From Publishers Weekly
DeWoskin moved to Beijing in 1989, shortly after the military squashed the democracy movement in Tiananmen Square, but just as China's younger population began embracing Western ideologies and commodities. This entertaining romp through her five-plus years in Beijing details her life as a PR consultant—and as the star of the wildly popular Chinese nighttime television drama
Foreign Babes in Beijing. After getting the gig on a lark, DeWoskin became known, sometimes even in her real life, as the character Jiexi, an American who falls in love with a married Chinese man, in the 20-episode drama, which aired to an estimated 600 million viewers.
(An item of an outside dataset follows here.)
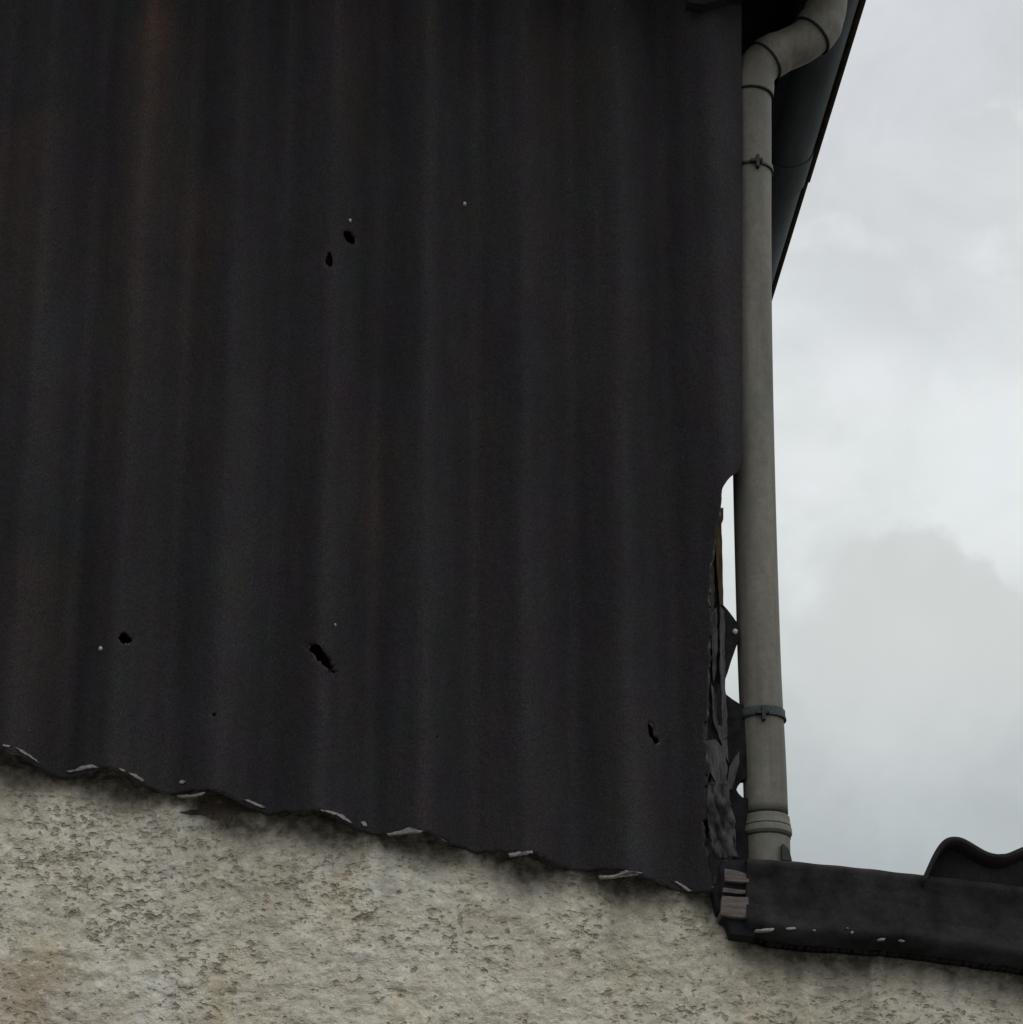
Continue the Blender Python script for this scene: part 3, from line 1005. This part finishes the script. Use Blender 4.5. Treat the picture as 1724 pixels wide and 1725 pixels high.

Her memoir weaves humorous tales of Sino-U.S. culture clashes both on and off the set with astute observations of the two cultures, as well as a significant amount of Chinese history. Though she admits frequently to being homesick for New York, DeWoskin feels for the loss of more traditional Chinese culture: "Consumerism became a religion; companies arrived like missionaries... seducing the average Zhou Schmoe with products he had never known he needed." The book offers a generous helping of Chinese words (along with their English translations and insights into the young people's "Chinglish"), as well as
Lost in Translation–esque glimmers of the differences between the Chinese and American acting worlds.
Agent, Jill Grinberg. (May)
From Booklist
Don't let the title fool you. Although one might think that DeWoskin's memoir of her life in China is merely a Far Eastern version of
Sex in the City, where Prada gowns are replaced by dowdy Mao jackets, nothing could be further from the truth. An executive for an American PR firm by day, by night DeWoskin is the unlikely star of one of China's first television soap operas, an equally unlikely melodrama involving a sexy American college student who wins the love of a rebellious young Chinese man. The merging of two disparate worlds onscreen is nothing compared to the cultural assimilation DeWoskin observes transpiring within China itself in the years immediately following Tiananmen Square. Hers is the ultimate insider's view, living witness to the philosophical and practical aspects of a traditional and repressed society's tumultuous confrontation with liberated, energetic, and economically dynamic Western influences. Exhibiting sensitivity and uncommon wisdom, DeWoskin delivers a candid and valuable portrait of a China few Westerners get to see.